▶ [AIM] It is required that the lines from the top of the listing through the line with "from mathutils import Vector, Matrix, noise" be reproduced exactly, excluding pictures.
— Start —
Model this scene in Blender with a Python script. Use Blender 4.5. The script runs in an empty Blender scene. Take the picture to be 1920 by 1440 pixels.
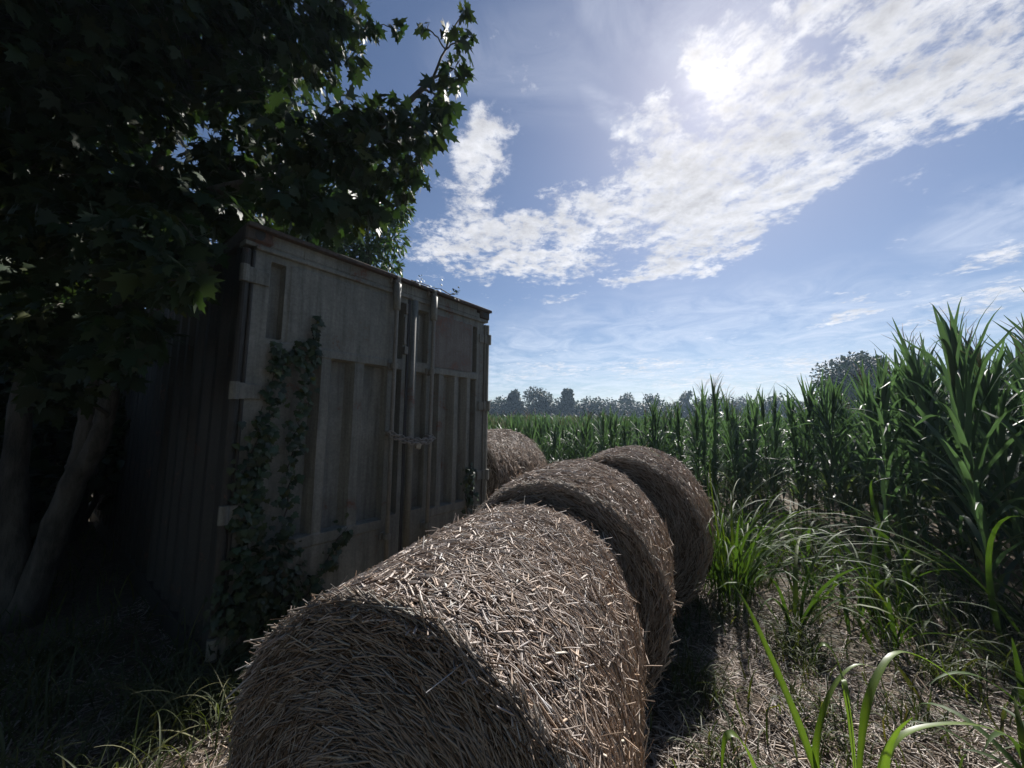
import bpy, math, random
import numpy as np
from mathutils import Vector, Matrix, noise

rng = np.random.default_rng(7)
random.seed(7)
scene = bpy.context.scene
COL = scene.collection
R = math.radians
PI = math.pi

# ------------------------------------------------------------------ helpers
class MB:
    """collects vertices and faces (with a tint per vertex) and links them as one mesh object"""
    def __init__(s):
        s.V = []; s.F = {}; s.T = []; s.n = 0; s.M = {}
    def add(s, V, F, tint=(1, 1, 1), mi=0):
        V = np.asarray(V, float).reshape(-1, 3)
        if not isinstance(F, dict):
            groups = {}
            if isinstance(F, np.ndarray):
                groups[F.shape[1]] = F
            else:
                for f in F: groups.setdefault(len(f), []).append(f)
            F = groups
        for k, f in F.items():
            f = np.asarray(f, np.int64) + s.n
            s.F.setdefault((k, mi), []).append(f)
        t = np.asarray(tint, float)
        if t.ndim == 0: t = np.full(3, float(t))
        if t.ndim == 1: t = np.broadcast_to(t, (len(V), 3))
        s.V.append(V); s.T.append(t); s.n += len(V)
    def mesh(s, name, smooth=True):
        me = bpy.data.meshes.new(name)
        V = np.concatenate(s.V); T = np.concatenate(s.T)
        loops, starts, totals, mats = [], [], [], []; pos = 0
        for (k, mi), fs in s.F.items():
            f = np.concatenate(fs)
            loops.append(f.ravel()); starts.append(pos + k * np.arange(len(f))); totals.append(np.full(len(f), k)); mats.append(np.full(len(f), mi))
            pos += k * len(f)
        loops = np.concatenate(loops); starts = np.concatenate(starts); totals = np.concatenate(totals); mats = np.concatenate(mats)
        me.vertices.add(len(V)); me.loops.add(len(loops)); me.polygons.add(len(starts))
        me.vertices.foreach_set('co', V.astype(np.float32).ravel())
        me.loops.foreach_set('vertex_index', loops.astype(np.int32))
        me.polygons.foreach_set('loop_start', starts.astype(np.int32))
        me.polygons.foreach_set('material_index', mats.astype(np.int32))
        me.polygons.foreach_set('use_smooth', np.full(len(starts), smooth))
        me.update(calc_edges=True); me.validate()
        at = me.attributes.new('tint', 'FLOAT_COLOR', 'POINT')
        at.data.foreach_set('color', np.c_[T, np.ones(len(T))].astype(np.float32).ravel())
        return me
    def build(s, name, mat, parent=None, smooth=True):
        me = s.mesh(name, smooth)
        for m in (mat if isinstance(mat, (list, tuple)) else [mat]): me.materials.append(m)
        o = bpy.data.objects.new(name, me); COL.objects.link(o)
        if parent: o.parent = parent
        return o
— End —
▶ [RESULT OF THE EXERCISE]
Model this scene in Blender with a Python script. Use Blender 4.5. The script runs in an empty Blender scene. Take the picture to be 1920 by 1440 pixels.
import bpy, math, random
import numpy as np
from mathutils import Vector, Matrix, noise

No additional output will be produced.